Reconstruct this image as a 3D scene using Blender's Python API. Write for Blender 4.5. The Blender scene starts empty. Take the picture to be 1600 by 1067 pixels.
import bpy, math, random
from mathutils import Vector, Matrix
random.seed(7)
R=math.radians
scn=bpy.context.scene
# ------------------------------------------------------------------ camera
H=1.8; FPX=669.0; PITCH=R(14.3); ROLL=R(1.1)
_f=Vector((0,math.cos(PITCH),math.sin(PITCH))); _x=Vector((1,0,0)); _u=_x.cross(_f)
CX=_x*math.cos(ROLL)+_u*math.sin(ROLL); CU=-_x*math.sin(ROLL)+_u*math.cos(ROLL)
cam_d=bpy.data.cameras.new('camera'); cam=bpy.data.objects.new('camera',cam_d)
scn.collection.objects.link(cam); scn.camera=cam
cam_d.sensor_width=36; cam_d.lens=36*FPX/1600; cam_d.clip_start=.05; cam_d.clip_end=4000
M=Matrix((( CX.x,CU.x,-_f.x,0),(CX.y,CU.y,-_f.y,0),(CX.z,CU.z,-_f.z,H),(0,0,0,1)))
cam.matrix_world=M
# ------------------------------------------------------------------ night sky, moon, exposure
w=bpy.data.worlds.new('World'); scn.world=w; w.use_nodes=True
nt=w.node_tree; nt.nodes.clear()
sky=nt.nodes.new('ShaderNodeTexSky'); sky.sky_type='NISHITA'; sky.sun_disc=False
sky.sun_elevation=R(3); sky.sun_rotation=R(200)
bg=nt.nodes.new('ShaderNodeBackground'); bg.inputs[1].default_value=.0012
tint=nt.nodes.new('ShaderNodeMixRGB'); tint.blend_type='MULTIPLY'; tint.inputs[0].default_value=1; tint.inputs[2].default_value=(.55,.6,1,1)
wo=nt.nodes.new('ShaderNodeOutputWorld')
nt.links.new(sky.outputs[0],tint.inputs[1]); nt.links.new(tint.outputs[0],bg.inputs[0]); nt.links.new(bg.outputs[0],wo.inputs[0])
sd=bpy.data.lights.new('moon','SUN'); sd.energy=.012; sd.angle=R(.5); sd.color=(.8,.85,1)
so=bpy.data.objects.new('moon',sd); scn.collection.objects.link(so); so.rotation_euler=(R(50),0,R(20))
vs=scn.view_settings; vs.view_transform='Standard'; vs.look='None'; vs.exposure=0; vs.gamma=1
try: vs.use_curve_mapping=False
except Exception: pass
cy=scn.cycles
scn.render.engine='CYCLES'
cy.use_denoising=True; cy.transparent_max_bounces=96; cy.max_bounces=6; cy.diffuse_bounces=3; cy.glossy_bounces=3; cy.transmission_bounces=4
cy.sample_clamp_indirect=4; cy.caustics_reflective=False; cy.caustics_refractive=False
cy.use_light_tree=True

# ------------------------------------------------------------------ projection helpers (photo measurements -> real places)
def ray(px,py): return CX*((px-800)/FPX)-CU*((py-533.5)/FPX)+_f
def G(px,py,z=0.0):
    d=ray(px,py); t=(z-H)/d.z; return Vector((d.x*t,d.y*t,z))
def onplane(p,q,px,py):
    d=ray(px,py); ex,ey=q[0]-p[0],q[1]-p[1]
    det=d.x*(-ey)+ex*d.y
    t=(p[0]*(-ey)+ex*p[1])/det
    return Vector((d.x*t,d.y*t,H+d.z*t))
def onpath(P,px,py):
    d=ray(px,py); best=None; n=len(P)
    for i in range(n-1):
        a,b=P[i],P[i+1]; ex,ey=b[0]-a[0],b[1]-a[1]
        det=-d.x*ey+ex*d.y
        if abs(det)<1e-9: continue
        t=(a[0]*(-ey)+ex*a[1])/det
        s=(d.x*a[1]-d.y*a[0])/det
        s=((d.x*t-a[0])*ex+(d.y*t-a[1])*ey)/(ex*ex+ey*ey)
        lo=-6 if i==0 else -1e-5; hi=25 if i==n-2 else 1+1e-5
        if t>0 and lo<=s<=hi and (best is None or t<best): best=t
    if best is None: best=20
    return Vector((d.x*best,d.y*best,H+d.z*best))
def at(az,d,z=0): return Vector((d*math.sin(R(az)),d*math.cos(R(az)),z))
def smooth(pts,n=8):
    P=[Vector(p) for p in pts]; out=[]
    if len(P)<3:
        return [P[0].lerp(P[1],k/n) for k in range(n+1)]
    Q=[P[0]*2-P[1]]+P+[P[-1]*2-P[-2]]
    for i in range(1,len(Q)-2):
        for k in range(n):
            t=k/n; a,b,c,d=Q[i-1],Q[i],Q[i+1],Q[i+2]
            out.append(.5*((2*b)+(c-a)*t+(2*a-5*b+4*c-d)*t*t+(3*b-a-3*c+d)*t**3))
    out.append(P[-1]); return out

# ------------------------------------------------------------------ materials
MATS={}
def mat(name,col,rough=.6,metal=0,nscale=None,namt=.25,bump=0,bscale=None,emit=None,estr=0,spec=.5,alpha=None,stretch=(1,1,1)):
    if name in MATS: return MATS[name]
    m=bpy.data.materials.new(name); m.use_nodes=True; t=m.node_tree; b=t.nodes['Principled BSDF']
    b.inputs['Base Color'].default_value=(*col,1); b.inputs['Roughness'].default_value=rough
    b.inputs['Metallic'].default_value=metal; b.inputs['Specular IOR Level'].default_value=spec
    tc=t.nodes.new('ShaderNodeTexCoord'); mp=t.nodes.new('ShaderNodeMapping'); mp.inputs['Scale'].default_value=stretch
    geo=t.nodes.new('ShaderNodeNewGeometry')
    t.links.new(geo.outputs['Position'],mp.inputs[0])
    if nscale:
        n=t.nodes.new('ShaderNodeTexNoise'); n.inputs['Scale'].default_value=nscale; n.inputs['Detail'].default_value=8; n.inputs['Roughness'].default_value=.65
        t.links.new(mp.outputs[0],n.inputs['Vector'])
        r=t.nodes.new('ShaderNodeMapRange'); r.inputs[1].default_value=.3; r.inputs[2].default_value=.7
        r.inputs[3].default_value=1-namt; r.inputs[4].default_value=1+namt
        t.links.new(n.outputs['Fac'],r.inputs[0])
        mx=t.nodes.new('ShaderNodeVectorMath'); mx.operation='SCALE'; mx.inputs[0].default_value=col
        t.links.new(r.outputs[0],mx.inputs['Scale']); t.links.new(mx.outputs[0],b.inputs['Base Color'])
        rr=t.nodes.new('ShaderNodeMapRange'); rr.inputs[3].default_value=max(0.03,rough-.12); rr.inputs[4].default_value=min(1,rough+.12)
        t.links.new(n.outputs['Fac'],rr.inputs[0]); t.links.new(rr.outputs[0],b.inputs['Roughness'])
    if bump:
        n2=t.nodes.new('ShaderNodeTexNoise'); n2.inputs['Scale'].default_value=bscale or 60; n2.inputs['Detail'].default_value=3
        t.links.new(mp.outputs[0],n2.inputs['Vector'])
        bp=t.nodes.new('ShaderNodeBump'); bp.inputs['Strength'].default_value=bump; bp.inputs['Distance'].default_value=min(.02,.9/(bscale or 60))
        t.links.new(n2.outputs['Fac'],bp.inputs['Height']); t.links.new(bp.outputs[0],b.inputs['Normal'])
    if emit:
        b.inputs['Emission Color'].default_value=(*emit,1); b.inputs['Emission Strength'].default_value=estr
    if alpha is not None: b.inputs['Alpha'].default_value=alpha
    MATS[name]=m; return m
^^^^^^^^
What you are asked to do: Reproduce the full listing above, character for character.

Exercise output:
Reconstruct this image as a 3D scene using Blender's Python API. Write for Blender 4.5. The Blender scene starts empty. Take the picture to be 1600 by 1067 pixels.
import bpy, math, random
from mathutils import Vector, Matrix
random.seed(7)
R=math.radians
scn=bpy.context.scene
# ------------------------------------------------------------------ camera
H=1.8; FPX=669.0; PITCH=R(14.3); ROLL=R(1.1)
_f=Vector((0,math.cos(PITCH),math.sin(PITCH))); _x=Vector((1,0,0)); _u=_x.cross(_f)
CX=_x*math.cos(ROLL)+_u*math.sin(ROLL); CU=-_x*math.sin(ROLL)+_u*math.cos(ROLL)
cam_d=bpy.data.cameras.new('camera'); cam=bpy.data.objects.new('camera',cam_d)
scn.collection.objects.link(cam); scn.camera=cam
cam_d.sensor_width=36; cam_d.lens=36*FPX/1600; cam_d.clip_start=.05; cam_d.clip_end=4000
M=Matrix((( CX.x,CU.x,-_f.x,0),(CX.y,CU.y,-_f.y,0),(CX.z,CU.z,-_f.z,H),(0,0,0,1)))
cam.matrix_world=M
# ------------------------------------------------------------------ night sky, moon, exposure
w=bpy.data.worlds.new('World'); scn.world=w; w.use_nodes=True
nt=w.node_tree; nt.nodes.clear()
sky=nt.nodes.new('ShaderNodeTexSky'); sky.sky_type='NISHITA'; sky.sun_disc=False
sky.sun_elevation=R(3); sky.sun_rotation=R(200)
bg=nt.nodes.new('ShaderNodeBackground'); bg.inputs[1].default_value=.0012
tint=nt.nodes.new('ShaderNodeMixRGB'); tint.blend_type='MULTIPLY'; tint.inputs[0].default_value=1; tint.inputs[2].default_value=(.55,.6,1,1)
wo=nt.nodes.new('ShaderNodeOutputWorld')
nt.links.new(sky.outputs[0],tint.inputs[1]); nt.links.new(tint.outputs[0],bg.inputs[0]); nt.links.new(bg.outputs[0],wo.inputs[0])
sd=bpy.data.lights.new('moon','SUN'); sd.energy=.012; sd.angle=R(.5); sd.color=(.8,.85,1)
so=bpy.data.objects.new('moon',sd); scn.collection.objects.link(so); so.rotation_euler=(R(50),0,R(20))
vs=scn.view_settings; vs.view_transform='Standard'; vs.look='None'; vs.exposure=0; vs.gamma=1
try: vs.use_curve_mapping=False
except Exception: pass
cy=scn.cycles
scn.render.engine='CYCLES'
cy.use_denoising=True; cy.transparent_max_bounces=96; cy.max_bounces=6; cy.diffuse_bounces=3; cy.glossy_bounces=3; cy.transmission_bounces=4
cy.sample_clamp_indirect=4; cy.caustics_reflective=False; cy.caustics_refractive=False
cy.use_light_tree=True

# ------------------------------------------------------------------ projection helpers (photo measurements -> real places)
def ray(px,py): return CX*((px-800)/FPX)-CU*((py-533.5)/FPX)+_f
def G(px,py,z=0.0):
    d=ray(px,py); t=(z-H)/d.z; return Vector((d.x*t,d.y*t,z))
def onplane(p,q,px,py):
    d=ray(px,py); ex,ey=q[0]-p[0],q[1]-p[1]
    det=d.x*(-ey)+ex*d.y
    t=(p[0]*(-ey)+ex*p[1])/det
    return Vector((d.x*t,d.y*t,H+d.z*t))
def onpath(P,px,py):
    d=ray(px,py); best=None; n=len(P)
    for i in range(n-1):
        a,b=P[i],P[i+1]; ex,ey=b[0]-a[0],b[1]-a[1]
        det=-d.x*ey+ex*d.y
        if abs(det)<1e-9: continue
        t=(a[0]*(-ey)+ex*a[1])/det
        s=(d.x*a[1]-d.y*a[0])/det
        s=((d.x*t-a[0])*ex+(d.y*t-a[1])*ey)/(ex*ex+ey*ey)
        lo=-6 if i==0 else -1e-5; hi=25 if i==n-2 else 1+1e-5
        if t>0 and lo<=s<=hi and (best is None or t<best): best=t
    if best is None: best=20
    return Vector((d.x*best,d.y*best,H+d.z*best))
def at(az,d,z=0): return Vector((d*math.sin(R(az)),d*math.cos(R(az)),z))
def smooth(pts,n=8):
    P=[Vector(p) for p in pts]; out=[]
    if len(P)<3:
        return [P[0].lerp(P[1],k/n) for k in range(n+1)]
    Q=[P[0]*2-P[1]]+P+[P[-1]*2-P[-2]]
    for i in range(1,len(Q)-2):
        for k in range(n):
            t=k/n; a,b,c,d=Q[i-1],Q[i],Q[i+1],Q[i+2]
            out.append(.5*((2*b)+(c-a)*t+(2*a-5*b+4*c-d)*t*t+(3*b-a-3*c+d)*t**3))
    out.append(P[-1]); return out

# ------------------------------------------------------------------ materials
MATS={}
def mat(name,col,rough=.6,metal=0,nscale=None,namt=.25,bump=0,bscale=None,emit=None,estr=0,spec=.5,alpha=None,stretch=(1,1,1)):
    if name in MATS: return MATS[name]
    m=bpy.data.materials.new(name); m.use_nodes=True; t=m.node_tree; b=t.nodes['Principled BSDF']
    b.inputs['Base Color'].default_value=(*col,1); b.inputs['Roughness'].default_value=rough
    b.inputs['Metallic'].default_value=metal; b.inputs['Specular IOR Level'].default_value=spec
    tc=t.nodes.new('ShaderNodeTexCoord'); mp=t.nodes.new('ShaderNodeMapping'); mp.inputs['Scale'].default_value=stretch
    geo=t.nodes.new('ShaderNodeNewGeometry')
    t.links.new(geo.outputs['Position'],mp.inputs[0])
    if nscale:
        n=t.nodes.new('ShaderNodeTexNoise'); n.inputs['Scale'].default_value=nscale; n.inputs['Detail'].default_value=8; n.inputs['Roughness'].default_value=.65
        t.links.new(mp.outputs[0],n.inputs['Vector'])
        r=t.nodes.new('ShaderNodeMapRange'); r.inputs[1].default_value=.3; r.inputs[2].default_value=.7
        r.inputs[3].default_value=1-namt; r.inputs[4].default_value=1+namt
        t.links.new(n.outputs['Fac'],r.inputs[0])
        mx=t.nodes.new('ShaderNodeVectorMath'); mx.operation='SCALE'; mx.inputs[0].default_value=col
        t.links.new(r.outputs[0],mx.inputs['Scale']); t.links.new(mx.outputs[0],b.inputs['Base Color'])
        rr=t.nodes.new('ShaderNodeMapRange'); rr.inputs[3].default_value=max(0.03,rough-.12); rr.inputs[4].default_value=min(1,rough+.12)
        t.links.new(n.outputs['Fac'],rr.inputs[0]); t.links.new(rr.outputs[0],b.inputs['Roughness'])
    if bump:
        n2=t.nodes.new('ShaderNodeTexNoise'); n2.inputs['Scale'].default_value=bscale or 60; n2.inputs['Detail'].default_value=3
        t.links.new(mp.outputs[0],n2.inputs['Vector'])
        bp=t.nodes.new('ShaderNodeBump'); bp.inputs['Strength'].default_value=bump; bp.inputs['Distance'].default_value=min(.02,.9/(bscale or 60))
        t.links.new(n2.outputs['Fac'],bp.inputs['Height']); t.links.new(bp.outputs[0],b.inputs['Normal'])
    if emit:
        b.inputs['Emission Color'].default_value=(*emit,1); b.inputs['Emission Strength'].default_value=estr
    if alpha is not None: b.inputs['Alpha'].default_value=alpha
    MATS[name]=m; return m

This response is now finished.